* **What is required**
Copy out the data below as written; omit any images.

* **Collected data**
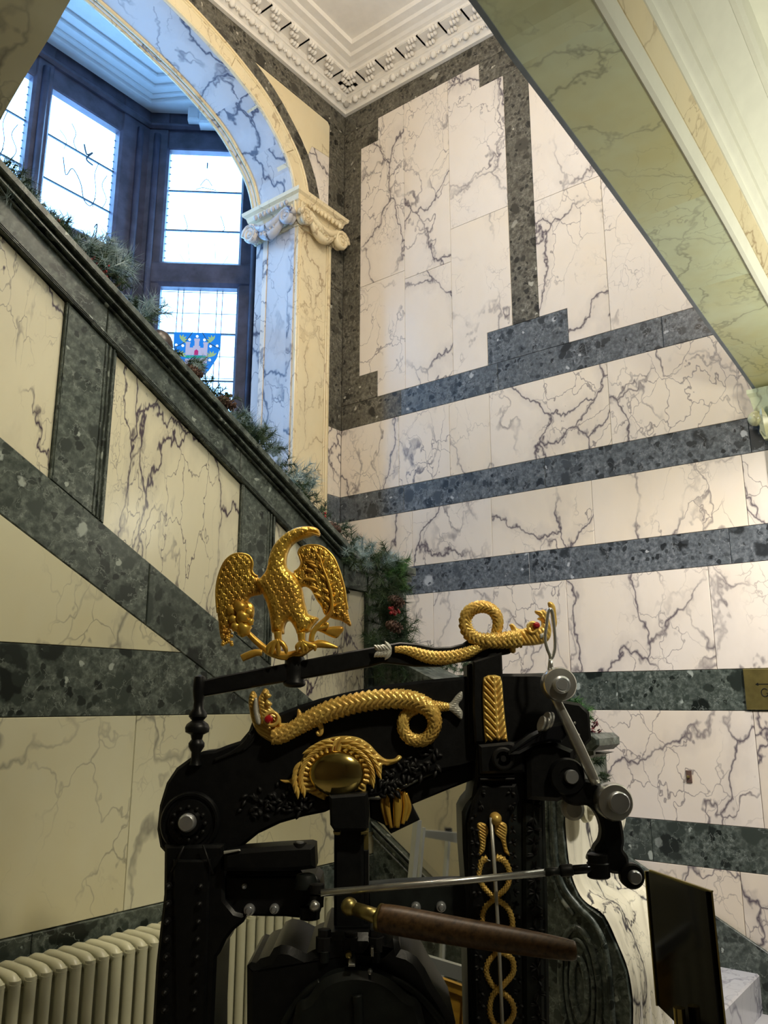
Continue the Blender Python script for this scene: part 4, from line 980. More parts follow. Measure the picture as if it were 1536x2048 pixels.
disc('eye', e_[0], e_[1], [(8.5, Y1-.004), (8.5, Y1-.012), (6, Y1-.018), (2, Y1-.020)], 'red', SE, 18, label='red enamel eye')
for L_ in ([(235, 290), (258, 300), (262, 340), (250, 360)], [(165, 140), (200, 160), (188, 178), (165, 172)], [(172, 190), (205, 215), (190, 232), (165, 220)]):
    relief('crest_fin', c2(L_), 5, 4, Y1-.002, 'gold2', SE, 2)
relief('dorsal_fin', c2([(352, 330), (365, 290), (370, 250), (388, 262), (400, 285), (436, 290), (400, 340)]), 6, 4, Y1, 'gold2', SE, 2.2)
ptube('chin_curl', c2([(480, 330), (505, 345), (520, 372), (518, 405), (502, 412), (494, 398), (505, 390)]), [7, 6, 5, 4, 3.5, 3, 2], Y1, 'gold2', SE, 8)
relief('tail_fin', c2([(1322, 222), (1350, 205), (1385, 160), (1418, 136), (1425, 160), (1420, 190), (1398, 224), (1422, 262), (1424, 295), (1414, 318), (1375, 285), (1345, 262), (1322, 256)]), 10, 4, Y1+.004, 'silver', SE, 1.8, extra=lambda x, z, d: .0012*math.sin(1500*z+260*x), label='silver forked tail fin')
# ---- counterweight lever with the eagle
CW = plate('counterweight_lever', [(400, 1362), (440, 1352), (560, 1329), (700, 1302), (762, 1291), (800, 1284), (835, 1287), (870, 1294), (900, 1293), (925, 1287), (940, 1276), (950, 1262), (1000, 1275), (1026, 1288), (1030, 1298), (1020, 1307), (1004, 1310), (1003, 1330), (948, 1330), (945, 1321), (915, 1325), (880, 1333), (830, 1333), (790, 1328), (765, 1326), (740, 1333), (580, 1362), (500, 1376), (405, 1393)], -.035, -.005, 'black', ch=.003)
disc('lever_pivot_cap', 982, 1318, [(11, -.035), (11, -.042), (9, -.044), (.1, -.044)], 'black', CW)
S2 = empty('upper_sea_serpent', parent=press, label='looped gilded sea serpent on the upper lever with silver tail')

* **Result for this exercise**
Continue the Blender Python script for this scene: part 4, from line 980. More parts follow. Measure the picture as if it were 1536x2048 pixels.
disc('eye', e_[0], e_[1], [(8.5, Y1-.004), (8.5, Y1-.012), (6, Y1-.018), (2, Y1-.020)], 'red', SE, 18, label='red enamel eye')
for L_ in ([(235, 290), (258, 300), (262, 340), (250, 360)], [(165, 140), (200, 160), (188, 178), (165, 172)], [(172, 190), (205, 215), (190, 232), (165, 220)]):
    relief('crest_fin', c2(L_), 5, 4, Y1-.002, 'gold2', SE, 2)
relief('dorsal_fin', c2([(352, 330), (365, 290), (370, 250), (388, 262), (400, 285), (436, 290), (400, 340)]), 6, 4, Y1, 'gold2', SE, 2.2)
ptube('chin_curl', c2([(480, 330), (505, 345), (520, 372), (518, 405), (502, 412), (494, 398), (505, 390)]), [7, 6, 5, 4, 3.5, 3, 2], Y1, 'gold2', SE, 8)
relief('tail_fin', c2([(1322, 222), (1350, 205), (1385, 160), (1418, 136), (1425, 160), (1420, 190), (1398, 224), (1422, 262), (1424, 295), (1414, 318), (1375, 285), (1345, 262), (1322, 256)]), 10, 4, Y1+.004, 'silver', SE, 1.8, extra=lambda x, z, d: .0012*math.sin(1500*z+260*x), label='silver forked tail fin')
# ---- counterweight lever with the eagle
CW = plate('counterweight_lever', [(400, 1362), (440, 1352), (560, 1329), (700, 1302), (762, 1291), (800, 1284), (835, 1287), (870, 1294), (900, 1293), (925, 1287), (940, 1276), (950, 1262), (1000, 1275), (1026, 1288), (1030, 1298), (1020, 1307), (1004, 1310), (1003, 1330), (948, 1330), (945, 1321), (915, 1325), (880, 1333), (830, 1333), (790, 1328), (765, 1326), (740, 1333), (580, 1362), (500, 1376), (405, 1393)], -.035, -.005, 'black', ch=.003)
disc('lever_pivot_cap', 982, 1318, [(11, -.035), (11, -.042), (9, -.044), (.1, -.044)], 'black', CW)
S2 = empty('upper_sea_serpent', parent=press, label='looped gilded sea serpent on the upper lever with silver tail')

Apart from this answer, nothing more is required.